Mais comment passer “du labo au marché” ? Tous les intervenants de la table ronde ont insisté sur l’importance de la collaboration entre acteurs de l’écosystème. Fonds publics nationaux et européens, financeurs privés, donneurs d’ordres, sous-traitants… «Nous devons apprendre à nous parler et à utiliser le même langage. À nous d’aller convaincre les assureurs, les maîtres d’ouvrage et les architectes», a défendu Armelle Langlois, directrice performance durable de VINCI construction qui, en tant qu’ensemblier, opère une veille la plus exhaustive possible et multiplie les bancs d’essai pour éprouver la pertinence de chaque nouvelle technologie.

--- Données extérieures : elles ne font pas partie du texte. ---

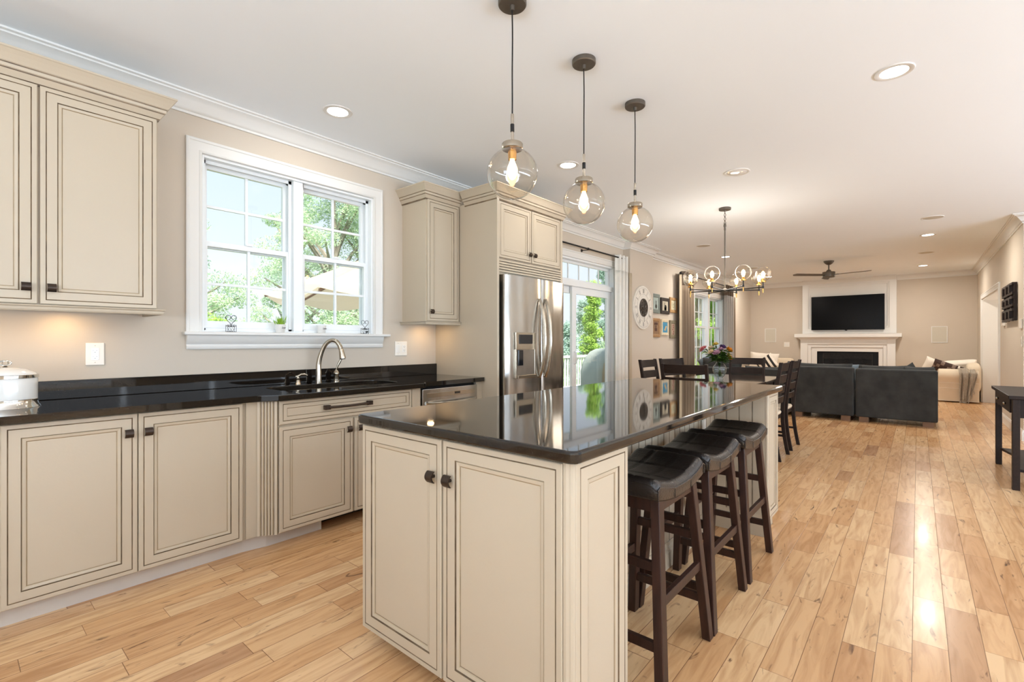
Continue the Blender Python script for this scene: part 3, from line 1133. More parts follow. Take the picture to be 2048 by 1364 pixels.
pts = cat(pts)
b = MB().tube([p[:3] for p in pts], [p[3] * 1.1 for p in pts], 18)
b.cyl((fx, fy, .92), (fx, fy, .926), .026, .026, 20)
fin('spout', b, M['nickel'], f_, smooth=True)
hd_ = [(.174, 1.178, .0175), (.180, 1.15, .020), (.187, 1.11, .0245), (.188, 1.105, .024)]
b = MB().tube([(fx + dx * a, fy + dy * a, z) for a, z, r in hd_], [r for a, z, r in hd_], 16)
fin('spray_head', b, M['nickel'], f_, smooth=True)
b = MB().cyl((fx + dx * .1885, fy + dy * .1885, 1.104), (fx + dx * .189, fy + dy * .189, 1.100), .021, .019, 16)
fin('nozzle', b, M['dark'], f_)
lv_ = thing('faucet_lever', (2.0, 3.515, .92), 'separate brushed nickel single-lever valve right of the arched faucet', 'faucet handle')
b = MB().lathe([(.0, .92), (.026, .92), (.026, .926), (.021, .930), (.020, .975), (.0225, .979), (.023, .985), (.019, .995), (.012, 1.006), (.008, 1.012), (0, 1.014)], (2.0, 3.515, 0), 20)
fin('valve_body', b, M['nickel'], lv_, smooth=True)
b = MB().tube([(2.0, 3.515, 1.008), (2.006, 3.508, 1.04), (2.02, 3.50, 1.075), (2.028, 3.496, 1.093)], [.0065, .0075, .010, .0085], 10)
b.blob((2.030, 3.495, 1.098), .0095, .0095, .0095, 10, 8)
fin('lever', b, M['nickel'], lv_, smooth=True)
sd = thing('soap_dispenser', (1.68, 3.49, .92), 'small brushed nickel soap dispenser left of the arched faucet', 'soap dispenser')
b = MB().lathe([(0, .92), (.022, .92), (.021, .925), (.014, .945), (.012, .952), (.014, .956), (.014, .968), (.008, .975), (0, .976)], (1.68, 3.49, 0), 18)
fin('base', b, M['nickel'], sd, smooth=True)
b = MB().tube([(1.668, 3.497, .976), (1.68, 3.49, .978), (1.70, 3.478, .993), (1.722, 3.466, .994), (1.736, 3.458, .984)], [.008, .009, .0075, .0065, .006], 10)
fin('pump', b, M['nickel'], sd, smooth=True)

# canister on the worktop
cn = thing('biscuit_canister', (.19, 3.30, .92), 'white lidded canister with silver bands on the black worktop at the picture edge', 'canister')
cc = (.185, 3.33, 0)
fin('body', MB().lathe([(0, .95), (.112, .95), (.113, 1.052), (.112, 1.06), (0, 1.06)], cc, 40), M['white'], cn, smooth=True)
fin('silver_base', MB().lathe([(0, .9205), (.123, .9205), (.122, .924), (.115, .934), (.114, .958), (.112, .96), (0, .96)], cc, 40), M['chrome'], cn, smooth=True)
ld = fin('lid', MB().lathe([(.112, 1.074), (.106, 1.084), (.08, 1.10), (.045, 1.110), (.0, 1.113)], cc, 40), M['white'], cn, smooth=True)
fin('silver_rim', MB().lathe([(.111, 1.060), (.1165, 1.061), (.1165, 1.075), (.111, 1.077)], cc, 40), M['chrome'], ld, smooth=True)
b = MB()
b.cyl((cc[0], cc[1], 1.112), (cc[0], cc[1], 1.117), .012, .008, 12)
b.tube([(cc[0] + .020 * math.sin(a), cc[1], 1.132 - .012 * math.cos(a)) for a in [i * math.pi / 9 for i in range(18)]], .0028, 8, closed=True)
b.tube([(cc[0] + .010 * math.sin(a), cc[1] + .006 * math.cos(a), 1.130 - .012 * math.cos(a)) for a in [i * math.pi / 8 for i in range(16)]], .0025, 8, closed=True)
fin('knob', b, M['chrome'], ld, smooth=True)

# upper cabinets
CROWN = [(0, 2.476), (.004, 2.476), (.005, 2.482), (.008, 2.486), (.015, 2.498), (.024, 2.512), (.026, 2.517), (.031, 2.520), (.033, 2.534), (.035, 2.539), (.040, 2.542), (.046, 2.553), (.058, 2.573), (.070, 2.590), (.075, 2.594), (.075, 2.602), (0, 2.602)]
CM = [1, 1, 1, 0, 0, 1, 0, 0, 1, 0, 0, 0, 0, 0, 0, 0, 0]
RAIL = [(0, 1.385), (.016, 1.385), (.020, 1.392), (.022, 1.404), (.028, 1.408), (.030, 1.414), (0, 1.416)]
t = thing('wall_cabinet', (.30, 3.43, 1.385), 'large cream two-door wall cabinet with stepped crown left of the kitchen window', 'cabinet')
fin('carcass', MB().box(-.19, .772, 3.27, YW, 1.405, 2.50), M['cream'], t)
cdoor(t, (-.182, 3.25, 1.418), XA, ZA, .470, 1.06, (.47 - .040, .080))
cdoor(t, (.297, 3.25, 1.418), XA, ZA, .468, 1.06, (.040, .080))
fin('crown_trim', MB().sweep(CROWN, [(-.19, YW), (-.19, 3.268), (.774, 3.268), (.774, YW)], side=1, mis=CM), CR, t)
fin('light_rail', MB().sweep(RAIL, [(-.19, YW), (-.19, 3.264), (.774, 3.264), (.774, YW)], side=1), M['cream'], t)

t = thing('wall_cabinet', (2.9, 3.43, 1.385), 'narrow cream one-door wall cabinet between the kitchen window and the tall panel', 'cabinet')
fin('carcass', MB().box(2.70, 3.092, 3.27, YW, 1.405, 2.50), M['cream'], t)
cdoor(t, (2.712, 3.25, 1.418), XA, ZA, .366, 1.06, (.034, .080))
fin('crown_trim', MB().sweep(CROWN, [(2.698, YW), (2.698, 3.268), (3.094, 3.268)], side=1, mis=CM), CR, t)
fin('light_rail', MB().sweep(RAIL, [(2.698, YW), (2.698, 3.264), (3.094, 3.264)], side=1), M['cream'], t)

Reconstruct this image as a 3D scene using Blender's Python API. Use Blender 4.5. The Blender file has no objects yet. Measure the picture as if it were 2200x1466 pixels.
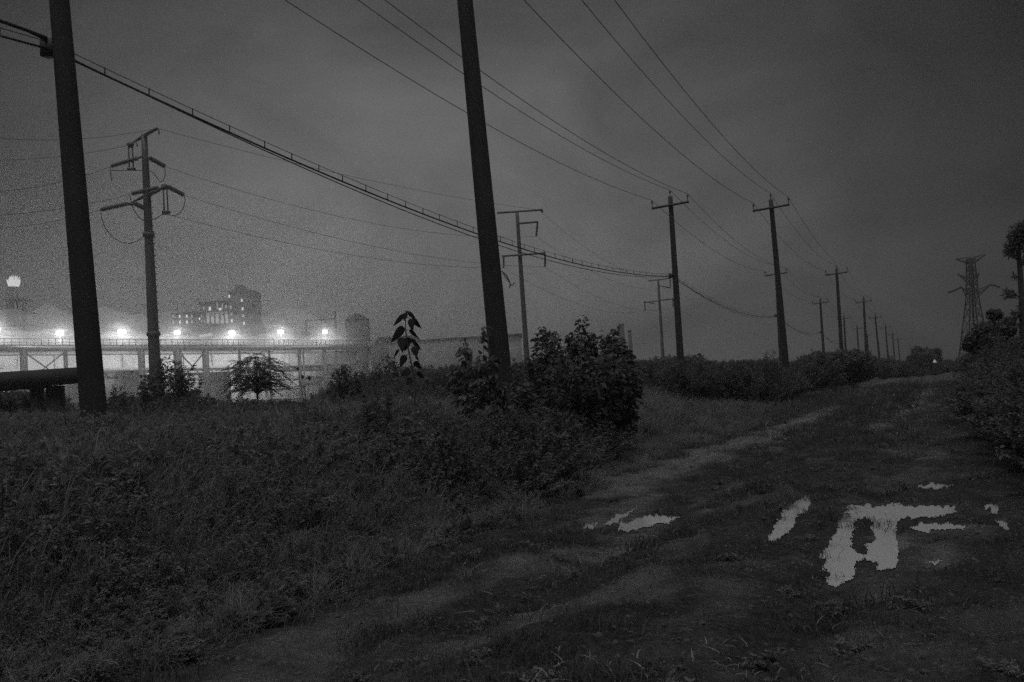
import bpy, math, random
import numpy as np
from mathutils import Vector, Matrix, noise

# ------------------------------------------------------------------ camera
scene = bpy.context.scene
COL = scene.collection
CH = 1.35                                   # eye height above the track, metres
F = 2139.0                                  # focal length in photo pixels (35 mm lens)
VP = (1990.0, 800.0)                        # where the track and both pole lines vanish
TR = 0.065                                  # slope of the tilted horizon

def _ray(u, v):
    return Vector(((u - 1100.0) / F, (733.0 - v) / F, -1.0))
_y = _ray(*VP).normalized()
_l = _ray(0.0, VP[1] + VP[0] * TR)
_z = _y.cross(_l).normalized()
if _z.y < 0: _z = -_z
_x = _y.cross(_z).normalized()
R_CW = Matrix((_x, _y, _z))                 # camera coordinates -> world coordinates
cam_d = bpy.data.cameras.new('camera'); cam = bpy.data.objects.new('camera', cam_d)
COL.objects.link(cam)
cam_d.sensor_width = 36.0; cam_d.lens = 36.0 * F / 2200.0
cam_d.clip_start = 0.05; cam_d.clip_end = 5000.0
cam.matrix_world = Matrix.Translation((0, 0, CH)) @ R_CW.to_4x4()
scene.camera = cam
R_WC = R_CW.transposed()
RCW = np.array(R_CW); RWC = RCW.T

# ------------------------------------------------------------------ world, sun, exposure
SUN_EL, SUN_ROT = math.radians(74), math.radians(165)   # behind the camera, high
world = bpy.data.worlds.new("World"); scene.world = world; world.use_nodes = True
def build_world():
    nt = world.node_tree; N = nt.nodes; L = nt.links; N.clear()
    out = N.new('ShaderNodeOutputWorld'); bg = N.new('ShaderNodeBackground')
    sky = N.new('ShaderNodeTexSky'); sky.sky_type = 'NISHITA'; sky.sun_disc = False
    sky.sun_elevation = SUN_EL; sky.sun_rotation = SUN_ROT; sky.dust_density = 4.0
    bw = N.new('ShaderNodeRGBToBW'); L.new(sky.outputs[0], bw.inputs[0])
    tc = N.new('ShaderNodeTexCoord')
    def m(op, a, b=None, c=None):
        n = N.new('ShaderNodeMath'); n.operation = op
        for i, v in enumerate((a, b, c)):
            if v is None: continue
            if isinstance(v, (int, float)): n.inputs[i].default_value = v
            else: L.new(v, n.inputs[i])
        return n.outputs[0]
    # the town's glow low over the works, to the left of the track
    g = _ray_world(1010, 800)
    dp = N.new('ShaderNodeVectorMath'); dp.operation = 'DOT_PRODUCT'
    L.new(tc.outputs['Generated'], dp.inputs[0]); dp.inputs[1].default_value = g
    glow = m('POWER', m('MAXIMUM', m('MULTIPLY_ADD', dp.outputs['Value'], 0.5, 0.5), 0.0), 28.0)
    sx = N.new('ShaderNodeSeparateXYZ'); L.new(tc.outputs['Generated'], sx.inputs[0])
    low = m('MULTIPLY', m('POWER', m('SUBTRACT', 1.0, m('ABSOLUTE', sx.outputs[2])), 10.0), 0.040)   # pale band along the horizon
    # slow smoke / cloud mottling
    nz = N.new('ShaderNodeTexNoise'); nz.inputs['Scale'].default_value = 5.0
    nz.inputs['Detail'].default_value = 6.0; nz.inputs['Roughness'].default_value = 0.55
    nz.inputs['Distortion'].default_value = 0.6
    mp = N.new('ShaderNodeMapping'); mp.inputs['Scale'].default_value = (1, 1, 1.7)
    L.new(tc.outputs['Generated'], mp.inputs[0]); L.new(mp.outputs[0], nz.inputs[0])
    cl = m('MULTIPLY_ADD', nz.outputs[0], 1.35, 0.325)
    base = m('MULTIPLY', bw.outputs[0], W_SKY)
    tot = m('MULTIPLY', m('ADD', base, m('ADD', low, m('MULTIPLY_ADD', glow, W_GLOW, W_FLAT))), cl)
    cmb = N.new('ShaderNodeCombineColor')
    for i in range(3): L.new(tot, cmb.inputs[i])
    L.new(cmb.outputs[0], bg.inputs[0]); bg.inputs[1].default_value = 1.0
    L.new(bg.outputs[0], out.inputs[0])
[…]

Pensés au service d’une meilleure résilience des bâtiments, ces nouveaux matériaux répondent à une logique et circularité. «Un bâtiment doit être envisagé comme une banque de matériaux. Il faut construire aujourd’hui pour ne plus avoir à détruire demain, en imaginant dès la conception des scenarios de désassemblage pour le futur», a affirmé Armelle Langlois.
Une philosophie de sobriété à laquelle a souscrit le designer Patrick Jouin, connu dans le monde entier pour son travail sur le mobilier urbain, invité en clôture de débat à expliquer la fonction des matériaux dans le design : «Dans la conception des objets, nous travaillons avec le moins de matière possible. Les nouvelles technologies de type impression 3D permettent d’enlever de la matière aux objets. Quitte à ce que nous ne sachions pas toujours à quoi ces objets vont ressembler.»
Verbatim
Alizée Blanchin (Hello Tomorrow) : « Chercher à exploiter tout le potentiel de rupture des technologies.»
Valentina Dipietro (Mykor) : «Le carbone opérationnel peut être réduit de 80 % grâce à une isolation efficace des bâtiments.»
Armelle Langlois (VINCI Construction) : «Un bâtiment doit être envisagé comme une banque de matériaux.»
Caroline Thaler (Bloomineral) : «La biominéralisation consiste à convertir le CO2 en minéral et en matière organique.»
Timothée Boitouzet (Woodoo) : «Nous remplaçons la lignine du bois par des résines synthétisées et recyclées.»